State-Run Plan Momentum Likely to Continue

One retirement industry CEO argues the recent effort by Congress to remove the ERISA safe harbor protections for state- and city-run retirement plans offered to private-sector workers won’t have much of an effect.

In his role as CEO of Ubiquity Savings + Retirement, Chad Parks spends a lot of time analyzing and responding to regulation and legislation impacting public and private retirement plans.

Last week’s move by the U.S. Senate, echoing earlier House action, to remove the safe harbor established by the Obama administration that allowed state- and city-run retirement plans established for private sector workers to be exempted from requirements of the Employee Retirement Income Security Act (ERISA), is no exception. And like many other pieces of regulation or legislation impacting the retirement planning marketplace, Parks feels this one has pretty much been completely misunderstood by the wider mass media.

While national media headlines (and indeed full news reports) widely portrayed the House and Senate actions as a successful attempt by Wall Street lobbyists to prevent the creation of state- and city-run plans for the private sector—ostensibly so that investment and/or plan providers could themselves source this business—Parks does not see it that way.

“Let’s break this down,” he writes to PLANADVISER. “Originally the states had put together plans across the board to use individual retirement accounts (IRA) so as not to be subject to ERISA before the new fiduciary rule came into play. Then, through the fiduciary rule, the DOL was pushing hard to have all IRA products subjected to ERISA.”

Against this backdrop, Parks observes, the states “reiterated their need to be exempt from ERISA—hence the request from them to be exempt.” The DOL in turn issued an exemption for these state-based programs to be free from ERISA standards.

“The current administration is seeking to delay or outright kill the fiduciary rule, which can be good for the states, removing their concern about their exposure to ERISA,” Parks notes. Of course, removing the tougher fiduciary standard could be “bad for the average investor who would have benefitted from the tighter controls it would force on Wall Street.”

Parks continues his argument: “With the abolishment of the fiduciary rule, this becomes a moot point, since the IRA plans would not be subject to ERISA and hence we’re back to square one where the states could offer IRAs that were never going to be subject to ERISA in the first place if it were not for the fiduciary rule. That’s really what it is.
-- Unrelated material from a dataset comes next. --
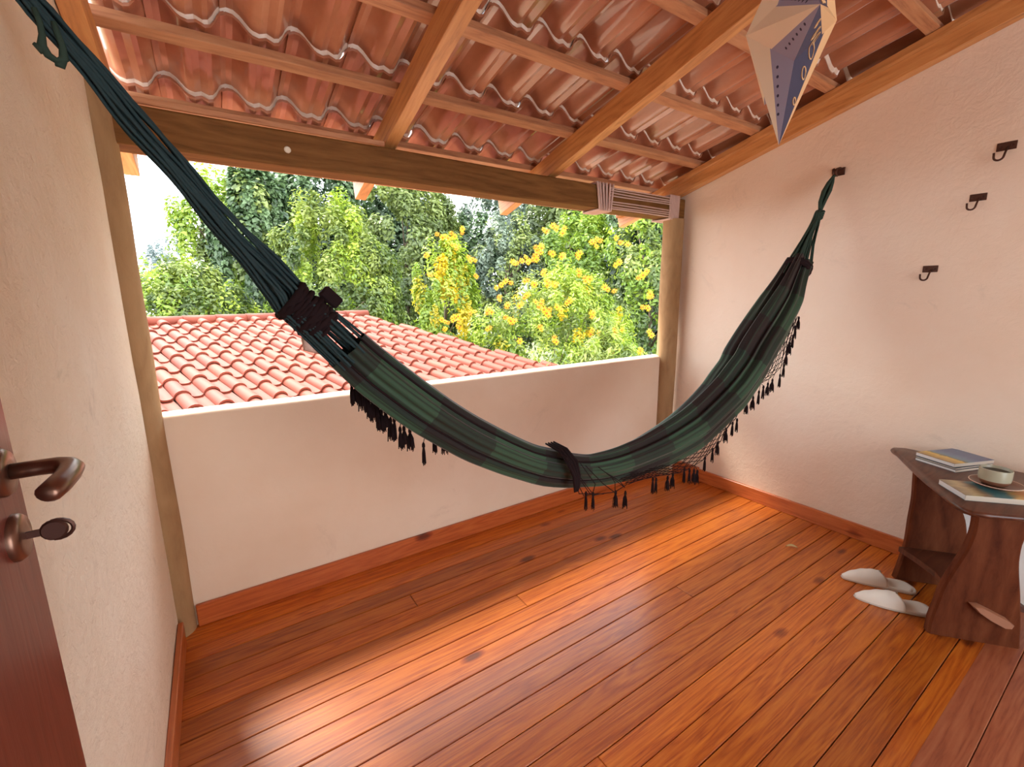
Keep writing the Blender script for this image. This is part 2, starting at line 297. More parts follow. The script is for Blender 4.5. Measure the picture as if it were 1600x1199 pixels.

The subtleties are not understood outside of our industry, yet this is making big headline news.”

Parks says it is particularly egregious, seeing the widespread claim that “killing the exemption from ERISA for state- and city-run plans is designed to benefit Wall Street.”

“Wall Street does not want this business in the first place,” Parks contends. “Wall Street doesn’t have product for the small business market that these retirement mandates are designed to support. Wall Street does not participate here and is not a valid part of the conversation.”

That being said, Parks also stresses that “killing of the fiduciary rule will absolutely benefit Wall Street by not extending ERISA fiduciary standards to their IRA products from which they have enjoyed awesome amounts of revenue, while not putting their customers’ best interests at heart. That is a subject that needs to be highlighted and discussed—I’m talking to you, mass media.”

Parks’ “final note on all of this” is that unless the states “completely panic and receive bad counsel, they should proceed with their plans as intended.”